At 12 o’clock – the team wins the Premiership Final or World Championship or Olympic Gold Medal etc. – they are at the peak of their performance cycle;

Then a funny thing happens……

Often when a team is at the top of its Performance Cycle it stops doing many of the things it was doing to make it successful.

1 o’clock and the team stops being creative and open minded. They start believing that their way is the only way and that they have the infallible secret formula for success. This is the beginning of disaster!

The team starts losing.

2 o’clock……3 o’clock……..the coach gets sacked. The club starts spending money on new players, new equipment and new coaches in a frantic attempt to stop the decline in performance;

The team keeps losing. If they are in a relegation / promotion competition, they get relegated to the next league.

4 o’clock…..5 o’clock….the CEO and Management get sacked. The organization is in disarray;

6’clock. The team cannot win a game. The fans and the sponsors have deserted it. It appears that the team may never again experience success;

But then…..

7 o’clock – Someone decides things have to change. They put together a plan and find some people and money to make it happen;

8 o’clock…..9 o’clock – People start believing that things can change. New players, new coaches, new staff, new ideas……..there is enthusiasm and energy and passion in the Club;

10 o’clock and 11 o’clock – The cycle is complete and the team can look forward to a short period of success as their Performance Cycle is at its peak once more.

The reality for most sporting teams is that they spend one or two seasons at most between 10 o’clock and 12 and then often spend many many years between 1 o’clock and 6 o’clock!

Again, you are probably thinking, “This all makes perfect sense. It happened to an athlete or coach or team in my sport. This is a simple concept”.

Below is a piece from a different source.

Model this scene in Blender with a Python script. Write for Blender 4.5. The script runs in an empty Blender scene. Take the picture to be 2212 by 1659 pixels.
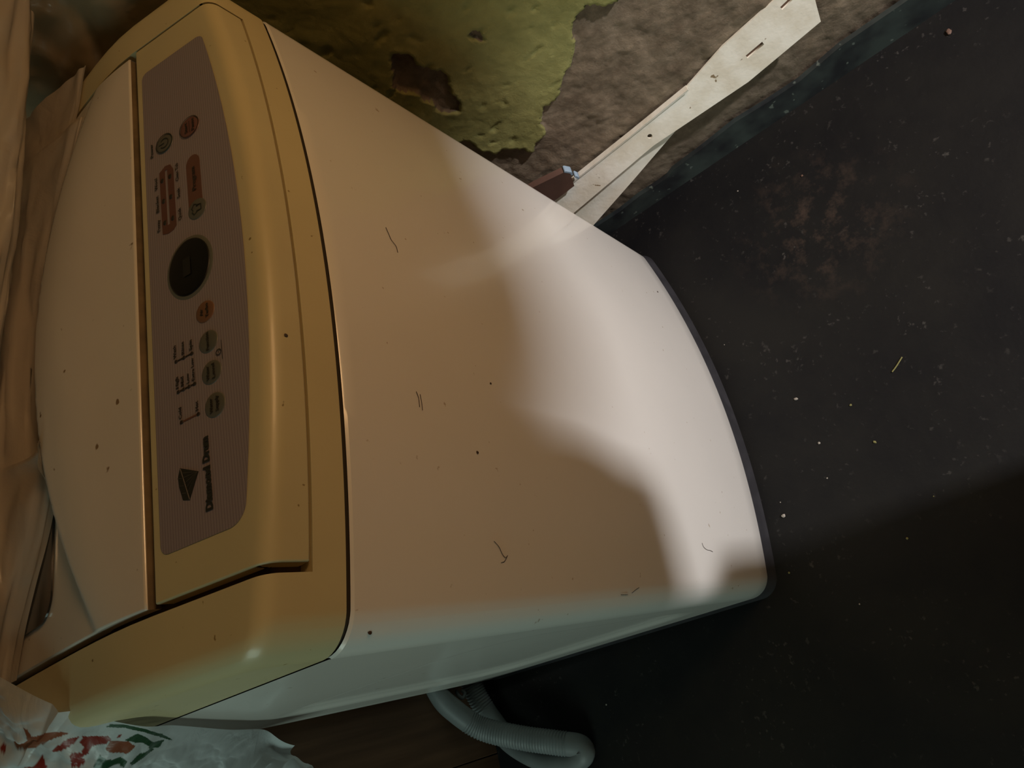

So why don’t people get it?


Three words: Leadership, Creativity and Arrogance.

There are three reasons why people don’t get the Performance Clock and hence why they fail.

  1. Leadership (the lack of it):
  2. Creativity (the lack of it):
  3. Arrogance (an abundance of it:

Without leadership and vision, people become focused on the here and the now and the current situation. They believe that if they are winning now, they will always win and the Performance Clock does not apply to them.

Without creativity and the ability to create new ideas, new directions and new and better ways of doing things, people believe that their current methods, beliefs and ways of doing things will always be best practice and the benchmarks in their sport.

With arrogance, i.e. without humility, people believe that their way is the only way and it will always be that way.



Don’t be a Sad Sporting Statistic:

So if all this makes perfect sense – and it does – then why are so many people determined to be Sad Sporting Statistics?

No one wants to be down at the bottom of the Performance Clock, i.e. between 4 am and 6 am. No one chooses to lose. No one actually prefers to be uncompetitive.

So don’t be.

Don’t allow a lack of leadership, a lack of creativity and the abundance of arrogance determine your sporting future.

The key to this is simple: don’t look for a destination, (e.g. a single event, a single campaign, a single Olympiad, one season or one game).

Think of sport as a never ending journey: one that strives to improve every day and in everything.  This one change in your thinking can make all the difference in your sporting career. Thinking of sport as a journey rather than as a single destination, means you always need to keep looking forward towards the future and to new paths to progress.



  1. The Performance Clock is your key to understanding success in sport. There are countless examples of how it works in every sport, in every nation and at every level;
  2. However, knowing something and not acting on it, has the same effect of not knowing about it…nothing changes;
  3. Those who do not learn from the mistakes of the past are doomed to repeat them: learn and make the changes necessary now or be condemned to failure;
  4. Think differently. Success in sport demands a commitment to lifelong learning, continuous improvement and creative thinking. There is no end point to excellence and no final destination for those who crave sustainable success in sport.